_GIVEN REQUEST_
Every line of the material is to be repeated exactly as it stands.

_INFORMATION PROVIDED_
--- BEGIN ---

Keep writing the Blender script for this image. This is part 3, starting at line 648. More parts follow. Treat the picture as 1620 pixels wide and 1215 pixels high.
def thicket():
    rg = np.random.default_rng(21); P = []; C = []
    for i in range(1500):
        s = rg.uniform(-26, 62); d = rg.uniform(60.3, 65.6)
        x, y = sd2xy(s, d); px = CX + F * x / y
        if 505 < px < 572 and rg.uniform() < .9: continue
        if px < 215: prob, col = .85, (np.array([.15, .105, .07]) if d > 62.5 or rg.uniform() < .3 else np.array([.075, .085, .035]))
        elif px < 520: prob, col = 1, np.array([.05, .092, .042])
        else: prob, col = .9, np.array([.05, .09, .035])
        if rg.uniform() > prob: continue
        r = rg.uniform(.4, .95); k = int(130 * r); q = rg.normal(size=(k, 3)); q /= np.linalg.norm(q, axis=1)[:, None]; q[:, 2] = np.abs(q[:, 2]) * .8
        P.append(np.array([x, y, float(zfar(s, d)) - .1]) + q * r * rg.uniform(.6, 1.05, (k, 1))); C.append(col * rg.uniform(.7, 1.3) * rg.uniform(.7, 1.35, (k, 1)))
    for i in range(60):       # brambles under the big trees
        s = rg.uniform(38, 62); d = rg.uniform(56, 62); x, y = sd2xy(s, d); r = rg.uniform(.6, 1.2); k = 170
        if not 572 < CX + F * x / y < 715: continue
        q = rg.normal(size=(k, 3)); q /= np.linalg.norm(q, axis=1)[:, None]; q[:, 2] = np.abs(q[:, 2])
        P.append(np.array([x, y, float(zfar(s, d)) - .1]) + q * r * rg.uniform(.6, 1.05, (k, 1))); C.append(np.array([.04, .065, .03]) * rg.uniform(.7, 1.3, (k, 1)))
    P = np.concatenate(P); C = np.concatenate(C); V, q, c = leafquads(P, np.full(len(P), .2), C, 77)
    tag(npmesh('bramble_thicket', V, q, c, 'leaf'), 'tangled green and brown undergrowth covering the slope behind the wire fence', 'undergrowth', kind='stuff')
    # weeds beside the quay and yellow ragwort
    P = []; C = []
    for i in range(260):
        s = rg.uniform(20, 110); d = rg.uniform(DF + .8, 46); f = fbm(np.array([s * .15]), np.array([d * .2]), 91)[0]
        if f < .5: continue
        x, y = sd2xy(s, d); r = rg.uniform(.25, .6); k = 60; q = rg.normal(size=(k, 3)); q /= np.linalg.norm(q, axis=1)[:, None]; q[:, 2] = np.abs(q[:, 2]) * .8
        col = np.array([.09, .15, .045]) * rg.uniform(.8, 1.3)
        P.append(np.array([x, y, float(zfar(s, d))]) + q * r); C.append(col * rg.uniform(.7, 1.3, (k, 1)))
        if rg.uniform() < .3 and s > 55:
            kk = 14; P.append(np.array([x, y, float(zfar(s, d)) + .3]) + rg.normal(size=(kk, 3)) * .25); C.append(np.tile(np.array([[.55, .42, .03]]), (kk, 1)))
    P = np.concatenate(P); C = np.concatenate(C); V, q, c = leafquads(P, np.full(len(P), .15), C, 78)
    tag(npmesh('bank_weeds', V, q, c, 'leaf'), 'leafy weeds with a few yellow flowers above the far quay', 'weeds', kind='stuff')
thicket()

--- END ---

_PROBLEM SOLUTION_
Keep writing the Blender script for this image. This is part 3, starting at line 648. More parts follow. Treat the picture as 1620 pixels wide and 1215 pixels high.
def thicket():
    rg = np.random.default_rng(21); P = []; C = []
    for i in range(1500):
        s = rg.uniform(-26, 62); d = rg.uniform(60.3, 65.6)
        x, y = sd2xy(s, d); px = CX + F * x / y
        if 505 < px < 572 and rg.uniform() < .9: continue
        if px < 215: prob, col = .85, (np.array([.15, .105, .07]) if d > 62.5 or rg.uniform() < .3 else np.array([.075, .085, .035]))
        elif px < 520: prob, col = 1, np.array([.05, .092, .042])
        else: prob, col = .9, np.array([.05, .09, .035])
        if rg.uniform() > prob: continue
        r = rg.uniform(.4, .95); k = int(130 * r); q = rg.normal(size=(k, 3)); q /= np.linalg.norm(q, axis=1)[:, None]; q[:, 2] = np.abs(q[:, 2]) * .8
        P.append(np.array([x, y, float(zfar(s, d)) - .1]) + q * r * rg.uniform(.6, 1.05, (k, 1))); C.append(col * rg.uniform(.7, 1.3) * rg.uniform(.7, 1.35, (k, 1)))
    for i in range(60):       # brambles under the big trees
        s = rg.uniform(38, 62); d = rg.uniform(56, 62); x, y = sd2xy(s, d); r = rg.uniform(.6, 1.2); k = 170
        if not 572 < CX + F * x / y < 715: continue
        q = rg.normal(size=(k, 3)); q /= np.linalg.norm(q, axis=1)[:, None]; q[:, 2] = np.abs(q[:, 2])
        P.append(np.array([x, y, float(zfar(s, d)) - .1]) + q * r * rg.uniform(.6, 1.05, (k, 1))); C.append(np.array([.04, .065, .03]) * rg.uniform(.7, 1.3, (k, 1)))
    P = np.concatenate(P); C = np.concatenate(C); V, q, c = leafquads(P, np.full(len(P), .2), C, 77)
    tag(npmesh('bramble_thicket', V, q, c, 'leaf'), 'tangled green and brown undergrowth covering the slope behind the wire fence', 'undergrowth', kind='stuff')
    # weeds beside the quay and yellow ragwort
    P = []; C = []
    for i in range(260):
        s = rg.uniform(20, 110); d = rg.uniform(DF + .8, 46); f = fbm(np.array([s * .15]), np.array([d * .2]), 91)[0]
        if f < .5: continue
        x, y = sd2xy(s, d); r = rg.uniform(.25, .6); k = 60; q = rg.normal(size=(k, 3)); q /= np.linalg.norm(q, axis=1)[:, None]; q[:, 2] = np.abs(q[:, 2]) * .8
        col = np.array([.09, .15, .045]) * rg.uniform(.8, 1.3)
        P.append(np.array([x, y, float(zfar(s, d))]) + q * r); C.append(col * rg.uniform(.7, 1.3, (k, 1)))
        if rg.uniform() < .3 and s > 55:
            kk = 14; P.append(np.array([x, y, float(zfar(s, d)) + .3]) + rg.normal(size=(kk, 3)) * .25); C.append(np.tile(np.array([[.55, .42, .03]]), (kk, 1)))
    P = np.concatenate(P); C = np.concatenate(C); V, q, c = leafquads(P, np.full(len(P), .15), C, 78)
    tag(npmesh('bank_weeds', V, q, c, 'leaf'), 'leafy weeds with a few yellow flowers above the far quay', 'weeds', kind='stuff')
thicket()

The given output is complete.